ManifoldsBase.retract β€” Method
retract(::SymplecticStiefel, p, X, ::CayleyRetraction)
retract!(::SymplecticStiefel, q, p, X, ::CayleyRetraction)

Compute the Cayley retraction on the Symplectic Stiefel manifold, from p along X (computed inplace of q).

Given a point $p ∈ \mathrm{SpSt}(2n, 2k)$, every tangent vector $X ∈ T_p\mathrm{SpSt}(2n, 2k)$ is of the form $X = \tilde{\Omega}p$, with

\[ \tilde{\Omega} = \left(I_{2n} - \frac{1}{2}pp^+\right)Xp^+ - pX^+\left(I_{2n} - \frac{1}{2}pp^+\right) ∈ ℝ^{2nΓ—2n},\]

as shown in Proposition 3.5 of [BZ21]. Using this representation of $X$, the Cayley retraction on $\mathrm{SpSt}(2n, 2k)$ is defined pointwise as

\[ \mathcal{R}_p(X) = \operatorname{cay}\left(\frac{1}{2}\tilde{\Omega}\right)p.\]

The operator $\operatorname{cay}(A) = (I - A)^{-1}(I + A)$ is the Cayley transform.

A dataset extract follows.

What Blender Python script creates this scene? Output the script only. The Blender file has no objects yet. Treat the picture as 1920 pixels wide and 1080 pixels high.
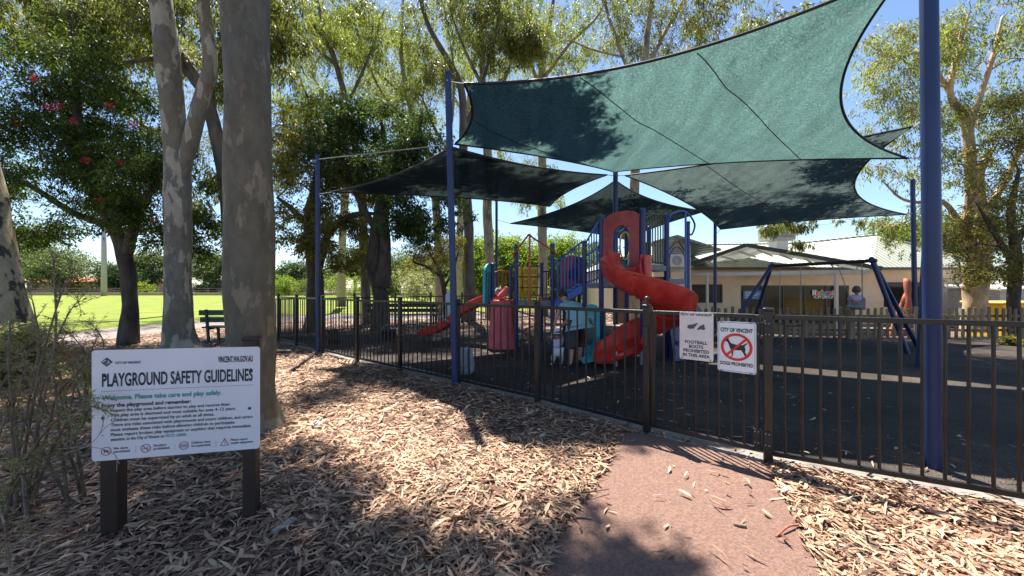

However, the computation of an $2nΓ—2n$ matrix inverse in the expression above can be reduced down to inverting a $2kΓ—2k$ matrix due to Proposition 5.2 of [BZ21].

Let $A = p^+X$ and $H = X - pA$. Then an equivalent expression for the Cayley retraction defined pointwise above is

\[ \mathcal{R}_p(X) = -p + (H + 2p)(H^+H/4 - A/2 + I_{2k})^{-1}.\]

This expression is computed inplace of q.



T.Β Bendokat and R.Β Zimmermann. The real symplectic Stiefel and Grassmann manifolds: metrics, geodesics and applications, arXivΒ Preprint,Β 2108.12447 (2021), arXiv:2108.12447.